Taxes can affect your actual returns, so it's important to understand how Mutual Funds and Fixed Deposits (FDs) are taxed.

Feature

Mutual Funds

Fixed Deposits (FDs)

How returns are taxed

Tax depends on the type of mutual fund and how long you stay invested.

FD interest is added to your total taxable income.

Short-term tax

Equity mutual funds held for up to 12 months are taxed at 20% on capital gains.

Not applicable. Interest is taxed as per your income tax slab.

Long-term tax

Equity mutual funds held for more than 12 months are taxed at 12.5% on gains exceeding ₹1.25 lakh in a financial year.

Not applicable.

Debt mutual funds

For investments made on or after 1 April 2023, gains are taxed according to your income tax slab, regardless of the holding period.

Not applicable.

TDS

Generally, no TDS is deducted on capital gains for resident investors.

Banks deduct TDS if your total FD interest exceeds ₹50,000 in a financial year (₹1,00,000 for senior citizens).

Tax efficiency

Long-term equity mutual funds can be more tax-efficient than FDs.

Interest is taxable every year, which may reduce your post-tax returns.

Mutual Funds vs FD Returns Comparison (2026)

Historical mutual fund returns

Historically, equity Mutual Funds have delivered average annual returns of around 10–15% over long investment periods. However, returns vary with market performance.

Average FD interest rates in 2026

As of FY 2025–26, leading banks in India offer FD interest rates ranging from 2.50%  to 9.00% p.a. for general citizens. The exact rate depends on the bank and the deposit tenure.
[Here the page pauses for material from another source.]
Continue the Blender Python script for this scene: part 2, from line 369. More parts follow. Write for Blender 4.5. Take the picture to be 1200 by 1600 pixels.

Mutual Funds vs FD: Example Calculation

₹1 lakh investment in FD

If you invest ₹1 lakh in an FD offering a 6.5% annual interest rate for 10 years. At maturity, your investment would grow to approximately ₹1.90 lakh (before taxes).

₹1 lakh investment in mutual funds

Now, the same ₹1 lakh invested in an equity mutual fund earning an average annual return of 12% could grow to approximately ₹3.1 lakh over 10 years. Actual returns may vary depending on market conditions.

Wealth creation comparison after 10 years

While FDs provide predictable growth, Mutual Funds have the potential to generate significantly higher growth over long investment periods. However, they also involve market-related risks.

When Should You Choose Mutual Funds?

Long-term wealth creation goals

If your goal is retirement planning, buying a house, or funding your child's education, a mutual fund plan can offer better long-term growth potential than an FD.

Inflation-Beating Return Requirements

Many investors choose Mutual Funds when their goal is long-term wealth and to keep up with inflation. While returns aren't guaranteed, they've historically delivered significant long-term growth.

When Should You Choose Fixed Deposits?

Capital protection needs

Fixed Deposit is suitable if protecting your capital is your highest priority. Since returns are fixed, it offers greater certainty than market-linked investments.

Short-term financial goals

FDs are often a better choice for short-term goals or emergency savings, where preserving your money is more important than maximising returns.

Can You Invest in Both Mutual Funds and FDs?

Balanced portfolio strategy

Yes. Many financial experts suggest combining Mutual Funds and FDs for balanced growth & stability in your portfolio.

Asset allocation benefits

You can invest a part of your savings in FDs for safety and the remaining amount in a mutual fund or in SIP for long-term wealth creation. This diversified approach helps manage mutual fund risk while maintaining growth potential.

Mutual Funds vs FD: Which Is Better in 2026?

Best option for conservative investors

If you prefer stable returns and less risk, an FD remains a suitable investment option.

Best option for growth-focused investors

If you're investing for the long term and can tolerate market fluctuations, Mutual Funds 2026 offer better opportunities for wealth creation through lump-sum investments or SIPs.

Ultimately, the better investment depends on your financial goals, investment horizon, and risk tolerance.

FAQs

1. Are Mutual Funds safer than FDs?

No. FDs are generally safer because they offer fixed returns, while Mutual Funds are market-linked and carry investment risk.

2. Can Mutual Funds beat FD returns?

Historically, equity Mutual Funds have outperformed FDs over the long term, but returns are not guaranteed.